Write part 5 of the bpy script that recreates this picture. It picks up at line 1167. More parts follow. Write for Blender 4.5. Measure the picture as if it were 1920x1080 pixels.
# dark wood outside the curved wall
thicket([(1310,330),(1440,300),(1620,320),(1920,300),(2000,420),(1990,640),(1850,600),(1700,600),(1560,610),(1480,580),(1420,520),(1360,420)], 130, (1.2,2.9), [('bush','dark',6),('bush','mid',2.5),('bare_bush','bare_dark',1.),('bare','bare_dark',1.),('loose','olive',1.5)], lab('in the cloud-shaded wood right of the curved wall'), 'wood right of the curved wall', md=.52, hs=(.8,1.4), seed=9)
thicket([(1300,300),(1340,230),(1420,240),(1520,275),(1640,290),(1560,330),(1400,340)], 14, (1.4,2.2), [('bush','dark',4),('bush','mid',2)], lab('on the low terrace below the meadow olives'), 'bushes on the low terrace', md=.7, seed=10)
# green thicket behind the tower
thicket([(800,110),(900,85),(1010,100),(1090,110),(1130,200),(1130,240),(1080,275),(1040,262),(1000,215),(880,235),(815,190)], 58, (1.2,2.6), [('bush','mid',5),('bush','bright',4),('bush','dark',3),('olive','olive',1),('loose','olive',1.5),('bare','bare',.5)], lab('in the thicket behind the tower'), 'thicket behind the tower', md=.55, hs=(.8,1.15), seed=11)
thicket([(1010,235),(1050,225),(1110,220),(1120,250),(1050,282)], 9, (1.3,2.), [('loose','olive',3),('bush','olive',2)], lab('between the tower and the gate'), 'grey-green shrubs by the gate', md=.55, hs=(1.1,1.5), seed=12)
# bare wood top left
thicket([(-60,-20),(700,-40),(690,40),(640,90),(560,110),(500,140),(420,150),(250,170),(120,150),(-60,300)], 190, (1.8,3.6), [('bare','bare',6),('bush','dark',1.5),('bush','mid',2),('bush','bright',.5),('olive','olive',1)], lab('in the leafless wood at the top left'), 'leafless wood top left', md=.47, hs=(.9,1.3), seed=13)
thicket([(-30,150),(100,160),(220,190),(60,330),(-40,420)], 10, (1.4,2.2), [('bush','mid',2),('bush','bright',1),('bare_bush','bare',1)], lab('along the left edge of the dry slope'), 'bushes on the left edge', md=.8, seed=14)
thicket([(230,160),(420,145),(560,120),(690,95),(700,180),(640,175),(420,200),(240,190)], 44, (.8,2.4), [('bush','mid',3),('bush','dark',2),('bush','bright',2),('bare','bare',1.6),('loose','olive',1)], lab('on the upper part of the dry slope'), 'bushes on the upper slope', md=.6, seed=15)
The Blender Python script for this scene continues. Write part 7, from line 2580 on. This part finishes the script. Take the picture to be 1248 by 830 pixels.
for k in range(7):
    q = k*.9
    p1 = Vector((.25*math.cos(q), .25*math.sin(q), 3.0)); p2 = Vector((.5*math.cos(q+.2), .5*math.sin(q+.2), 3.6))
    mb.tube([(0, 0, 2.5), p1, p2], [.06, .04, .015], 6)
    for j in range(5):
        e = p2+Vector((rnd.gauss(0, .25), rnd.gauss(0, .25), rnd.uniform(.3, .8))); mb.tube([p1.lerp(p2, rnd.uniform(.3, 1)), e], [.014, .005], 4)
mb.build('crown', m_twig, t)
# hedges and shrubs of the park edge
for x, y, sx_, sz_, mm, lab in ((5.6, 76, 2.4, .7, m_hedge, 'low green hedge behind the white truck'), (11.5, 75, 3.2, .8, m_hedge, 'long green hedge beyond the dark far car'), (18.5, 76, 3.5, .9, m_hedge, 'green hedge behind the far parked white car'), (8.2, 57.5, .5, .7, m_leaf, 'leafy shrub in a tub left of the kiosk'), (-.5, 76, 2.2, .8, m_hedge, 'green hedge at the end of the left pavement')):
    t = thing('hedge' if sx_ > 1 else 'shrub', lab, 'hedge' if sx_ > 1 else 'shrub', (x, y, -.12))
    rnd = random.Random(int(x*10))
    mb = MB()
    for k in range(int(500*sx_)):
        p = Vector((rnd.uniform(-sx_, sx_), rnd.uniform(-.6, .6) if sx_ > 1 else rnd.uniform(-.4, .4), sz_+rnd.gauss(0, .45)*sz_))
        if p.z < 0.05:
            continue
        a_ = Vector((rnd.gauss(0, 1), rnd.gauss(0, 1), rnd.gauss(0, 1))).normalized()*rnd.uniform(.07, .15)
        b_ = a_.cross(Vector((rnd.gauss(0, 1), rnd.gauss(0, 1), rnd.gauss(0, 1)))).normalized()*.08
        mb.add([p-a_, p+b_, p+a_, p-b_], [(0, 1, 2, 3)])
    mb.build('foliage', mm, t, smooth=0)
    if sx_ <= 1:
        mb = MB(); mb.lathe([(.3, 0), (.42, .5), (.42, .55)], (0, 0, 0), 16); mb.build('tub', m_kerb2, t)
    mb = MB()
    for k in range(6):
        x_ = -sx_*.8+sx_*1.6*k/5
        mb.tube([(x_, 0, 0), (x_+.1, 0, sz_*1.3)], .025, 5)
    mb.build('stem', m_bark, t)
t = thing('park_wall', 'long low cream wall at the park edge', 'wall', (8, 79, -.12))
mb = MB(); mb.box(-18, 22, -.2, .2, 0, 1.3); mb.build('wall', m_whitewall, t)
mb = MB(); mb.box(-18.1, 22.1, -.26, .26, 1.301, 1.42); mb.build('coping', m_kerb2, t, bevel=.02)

Aim of the exercise: Write out the entries above once more, without altering anything.

Expected output:
Write part 5 of the bpy script that recreates this picture. It picks up at line 1167. More parts follow. Write for Blender 4.5. Measure the picture as if it were 1920x1080 pixels.
# dark wood outside the curved wall
thicket([(1310,330),(1440,300),(1620,320),(1920,300),(2000,420),(1990,640),(1850,600),(1700,600),(1560,610),(1480,580),(1420,520),(1360,420)], 130, (1.2,2.9), [('bush','dark',6),('bush','mid',2.5),('bare_bush','bare_dark',1.),('bare','bare_dark',1.),('loose','olive',1.5)], lab('in the cloud-shaded wood right of the curved wall'), 'wood right of the curved wall', md=.52, hs=(.8,1.4), seed=9)
thicket([(1300,300),(1340,230),(1420,240),(1520,275),(1640,290),(1560,330),(1400,340)], 14, (1.4,2.2), [('bush','dark',4),('bush','mid',2)], lab('on the low terrace below the meadow olives'), 'bushes on the low terrace', md=.7, seed=10)
# green thicket behind the tower
thicket([(800,110),(900,85),(1010,100),(1090,110),(1130,200),(1130,240),(1080,275),(1040,262),(1000,215),(880,235),(815,190)], 58, (1.2,2.6), [('bush','mid',5),('bush','bright',4),('bush','dark',3),('olive','olive',1),('loose','olive',1.5),('bare','bare',.5)], lab('in the thicket behind the tower'), 'thicket behind the tower', md=.55, hs=(.8,1.15), seed=11)
thicket([(1010,235),(1050,225),(1110,220),(1120,250),(1050,282)], 9, (1.3,2.), [('loose','olive',3),('bush','olive',2)], lab('between the tower and the gate'), 'grey-green shrubs by the gate', md=.55, hs=(1.1,1.5), seed=12)
# bare wood top left
thicket([(-60,-20),(700,-40),(690,40),(640,90),(560,110),(500,140),(420,150),(250,170),(120,150),(-60,300)], 190, (1.8,3.6), [('bare','bare',6),('bush','dark',1.5),('bush','mid',2),('bush','bright',.5),('olive','olive',1)], lab('in the leafless wood at the top left'), 'leafless wood top left', md=.47, hs=(.9,1.3), seed=13)
thicket([(-30,150),(100,160),(220,190),(60,330),(-40,420)], 10, (1.4,2.2), [('bush','mid',2),('bush','bright',1),('bare_bush','bare',1)], lab('along the left edge of the dry slope'), 'bushes on the left edge', md=.8, seed=14)
thicket([(230,160),(420,145),(560,120),(690,95),(700,180),(640,175),(420,200),(240,190)], 44, (.8,2.4), [('bush','mid',3),('bush','dark',2),('bush','bright',2),('bare','bare',1.6),('loose','olive',1)], lab('on the upper part of the dry slope'), 'bushes on the upper slope', md=.6, seed=15)
The Blender Python script for this scene continues. Write part 7, from line 2580 on. This part finishes the script. Take the picture to be 1248 by 830 pixels.
for k in range(7):
    q = k*.9
    p1 = Vector((.25*math.cos(q), .25*math.sin(q), 3.0)); p2 = Vector((.5*math.cos(q+.2), .5*math.sin(q+.2), 3.6))
    mb.tube([(0, 0, 2.5), p1, p2], [.06, .04, .015], 6)
    for j in range(5):
        e = p2+Vector((rnd.gauss(0, .25), rnd.gauss(0, .25), rnd.uniform(.3, .8))); mb.tube([p1.lerp(p2, rnd.uniform(.3, 1)), e], [.014, .005], 4)
mb.build('crown', m_twig, t)
# hedges and shrubs of the park edge
for x, y, sx_, sz_, mm, lab in ((5.6, 76, 2.4, .7, m_hedge, 'low green hedge behind the white truck'), (11.5, 75, 3.2, .8, m_hedge, 'long green hedge beyond the dark far car'), (18.5, 76, 3.5, .9, m_hedge, 'green hedge behind the far parked white car'), (8.2, 57.5, .5, .7, m_leaf, 'leafy shrub in a tub left of the kiosk'), (-.5, 76, 2.2, .8, m_hedge, 'green hedge at the end of the left pavement')):
    t = thing('hedge' if sx_ > 1 else 'shrub', lab, 'hedge' if sx_ > 1 else 'shrub', (x, y, -.12))
    rnd = random.Random(int(x*10))
    mb = MB()
    for k in range(int(500*sx_)):
        p = Vector((rnd.uniform(-sx_, sx_), rnd.uniform(-.6, .6) if sx_ > 1 else rnd.uniform(-.4, .4), sz_+rnd.gauss(0, .45)*sz_))
        if p.z < 0.05:
            continue
        a_ = Vector((rnd.gauss(0, 1), rnd.gauss(0, 1), rnd.gauss(0, 1))).normalized()*rnd.uniform(.07, .15)
        b_ = a_.cross(Vector((rnd.gauss(0, 1), rnd.gauss(0, 1), rnd.gauss(0, 1)))).normalized()*.08
        mb.add([p-a_, p+b_, p+a_, p-b_], [(0, 1, 2, 3)])
    mb.build('foliage', mm, t, smooth=0)
    if sx_ <= 1:
        mb = MB(); mb.lathe([(.3, 0), (.42, .5), (.42, .55)], (0, 0, 0), 16); mb.build('tub', m_kerb2, t)
    mb = MB()
    for k in range(6):
        x_ = -sx_*.8+sx_*1.6*k/5
        mb.tube([(x_, 0, 0), (x_+.1, 0, sz_*1.3)], .025, 5)
    mb.build('stem', m_bark, t)
t = thing('park_wall', 'long low cream wall at the park edge', 'wall', (8, 79, -.12))
mb = MB(); mb.box(-18, 22, -.2, .2, 0, 1.3); mb.build('wall', m_whitewall, t)
mb = MB(); mb.box(-18.1, 22.1, -.26, .26, 1.301, 1.42); mb.build('coping', m_kerb2, t, bevel=.02)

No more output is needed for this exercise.